1. Introduction
Recently, the automotive market has been in the spotlight in various fields and has been growing rapidly. According to the results obtained in [
1], the self-driving car market is expected to be worth
$20 billion by 2024 and to grow at a compound annual growth rate of 25.7% from 2016 to 2024. As a result, companies such as Ford, GM, and Audi, which are strong in the existing automobile market, as well as companies such as Google and Samsung, which are not automobile brands currently, have shown interesting in investing in the development of automotive driving. For the complete development of automotive vehicles, several sensors, as well as their well-organization, are required, and the radar sensor is a major sensor for automobiles [
2].
In fact, radar has long been used for self-driving vehicles, and its importance has been further emphasized recently. LiDAR, ultrasonics, and video cameras are also considered as competing and complementing technologies in vehicular surround sensing and surveillance. Among the automotive sensors, radar exhibits advantages of robustness and reliability, especially under adverse weather conditions [
3]. Self-driving cars can estimate the distance, relative speed, and angle of the detected target through radar, and, furthermore, classify the detected target by using its features such as radar cross-section (RCS) [
4,
5], phase information [
6], and micro-Doppler signature [
7,
8,
9]. In addition, the radar mounted on autonomous vehicles can recognize the driving environment [
10,
11].
With the development of autonomous driving using radar with deep learning, a few studies have been conducted on radar with artificial neural networks [
6,
12]. In [
13], a fully connected neural network (FCN) was used to replace the traditional radar signal processing, where signals after being subjected to windowing and 2D fast Fourier transform (FFT) were used as training data for FCN with the assistance of a camera. This study showed the feasibility of object detection and 3D target estimation with FCN. In [
14,
15], the authors presented target classification using radar systems and a convolutional neural network (CNN). After extracting features by using CNN, they used these features to train the support vector machine (SVM) classifier [
16]. However, to focus on processing time as well as classification accuracy, we choose the you only look once (YOLO) model among various CNN models. YOLO is a novel model that focuses more on processing time compared with other models [
17,
18,
19]. This model directly trains a network with bounding boxes and class probabilities from full images in one evaluation. As the entire detection pipeline is a single network, it takes less time to obtain the output once an input image is inserted [
20].
This paper proposes a simultaneous target detection and classification model that combines an automotive radar system with the YOLO network. First, the target detection results from the range-angle (RA) domain are obtained through radar signal processing, and then, YOLO is trained using the transformed RA domain data. After the learning is completed, we verify the performance of the trained model through the validation data. Moreover, we compare the detection and classification performance of our proposed method with those of the conventional methods used in radar signal processing. Some previous studies have combined the radar system and YOLO network. For example, the authors of [
21] showed the performance of the proposed YOLO-range-Doppler (RD) structure, which comprises a stem block, dense block, and YOLO, by using mini-RD data. In addition, the classification performance of YOLO by training it with the radar data measured in the RD domain was proposed in [
22]. Both the above-mentioned methods [
21,
22] dealt with radar data in the RD domain. However, RA data have the advantage of being more intuitive than RD data since the target location information can be expressed more effectively with the RA data. In other words, RA data can be used to obtain the target’s position in a Cartesian coordinate system. Thus, we propose applying the YOLO network to the radar data in the RA domain. In addition, the conventional detection and classification are conducted in two successive stages [
5,
6], but our proposed method can detect the size of the target while classifying its type. Furthermore, the proposed method has the advantage of detecting and classifying larger objects, compared with the existing method, and can operate in real time.

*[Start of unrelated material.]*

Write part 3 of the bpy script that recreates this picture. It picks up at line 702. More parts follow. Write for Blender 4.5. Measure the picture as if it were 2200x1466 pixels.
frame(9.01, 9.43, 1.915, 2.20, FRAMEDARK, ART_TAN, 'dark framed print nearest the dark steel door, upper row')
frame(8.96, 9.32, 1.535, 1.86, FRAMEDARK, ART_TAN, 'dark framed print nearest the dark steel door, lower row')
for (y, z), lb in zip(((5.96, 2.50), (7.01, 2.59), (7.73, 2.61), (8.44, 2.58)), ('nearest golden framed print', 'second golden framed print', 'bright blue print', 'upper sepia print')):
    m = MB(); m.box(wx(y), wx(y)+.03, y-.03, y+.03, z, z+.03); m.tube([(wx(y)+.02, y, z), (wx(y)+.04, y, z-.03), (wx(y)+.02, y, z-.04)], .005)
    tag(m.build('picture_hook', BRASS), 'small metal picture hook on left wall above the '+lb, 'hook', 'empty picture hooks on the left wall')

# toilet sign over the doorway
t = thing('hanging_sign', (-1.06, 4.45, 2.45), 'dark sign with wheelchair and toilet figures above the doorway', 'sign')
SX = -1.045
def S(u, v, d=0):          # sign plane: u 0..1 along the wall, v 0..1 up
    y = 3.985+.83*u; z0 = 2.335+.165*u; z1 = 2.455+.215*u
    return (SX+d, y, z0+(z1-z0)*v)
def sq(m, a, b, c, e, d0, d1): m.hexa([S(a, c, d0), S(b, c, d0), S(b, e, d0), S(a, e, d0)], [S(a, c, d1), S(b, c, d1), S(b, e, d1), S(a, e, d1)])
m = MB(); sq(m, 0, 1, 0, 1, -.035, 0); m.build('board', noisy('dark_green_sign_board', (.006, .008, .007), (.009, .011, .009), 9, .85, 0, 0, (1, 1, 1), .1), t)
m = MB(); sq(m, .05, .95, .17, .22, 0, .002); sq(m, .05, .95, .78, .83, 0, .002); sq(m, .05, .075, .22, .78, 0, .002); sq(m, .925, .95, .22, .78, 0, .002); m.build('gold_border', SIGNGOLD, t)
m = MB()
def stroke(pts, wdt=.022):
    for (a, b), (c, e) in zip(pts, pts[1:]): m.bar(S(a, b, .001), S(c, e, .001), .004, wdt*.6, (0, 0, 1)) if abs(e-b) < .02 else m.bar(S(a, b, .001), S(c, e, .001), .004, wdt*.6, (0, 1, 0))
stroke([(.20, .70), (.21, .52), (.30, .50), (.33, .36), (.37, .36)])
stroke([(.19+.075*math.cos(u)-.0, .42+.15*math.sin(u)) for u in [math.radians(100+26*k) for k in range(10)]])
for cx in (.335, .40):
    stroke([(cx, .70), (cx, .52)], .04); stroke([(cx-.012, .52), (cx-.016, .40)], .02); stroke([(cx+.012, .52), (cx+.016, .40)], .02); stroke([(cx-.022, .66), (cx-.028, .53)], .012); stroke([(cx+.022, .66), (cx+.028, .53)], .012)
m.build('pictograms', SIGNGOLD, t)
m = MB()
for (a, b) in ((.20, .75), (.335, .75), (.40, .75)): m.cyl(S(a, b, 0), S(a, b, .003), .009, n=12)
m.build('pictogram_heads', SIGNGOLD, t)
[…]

The remainder of this paper is organized as follows. First, in
Section 2, fundamental radar signal processing for estimating the target information is introduced. In
Section 3, we present our proposed simultaneous target detection and classification method using YOLO. Then, we evaluate the performance of our proposed method in
Section 4. Here, we also introduce our radar system and measurement environments. Finally, we conclude this paper in
Section 5.
5. Conclusions
In this paper, we propose a simultaneous detection and classification method by a using deep learning model, specifically a YOLO network, with preprocessed automotive radar signals. The performance of the proposed method was verified through actual measurement with a four-chip cascaded automotive radar. Compared to conventional detection and classification methods such as DBSCAN and SVM, the proposed method showed improved performance. Unlike the conventional methods, where the detection and classification are conducted successively, we could detect and classify the targets simultaneously through our proposed method. In particular, our proposed method performs better for vehicles with a long body. While the conventional methods recognize one long object as multiple objects, our proposed method exactly recognizes it as one object. This study demonstrates the possibility of applying deep learning algorithms to high resolution radar sensor data, particularly in RA domain. To increase the reliability of the performance of our proposed method, it will be necessary to conduct experiments in various environments.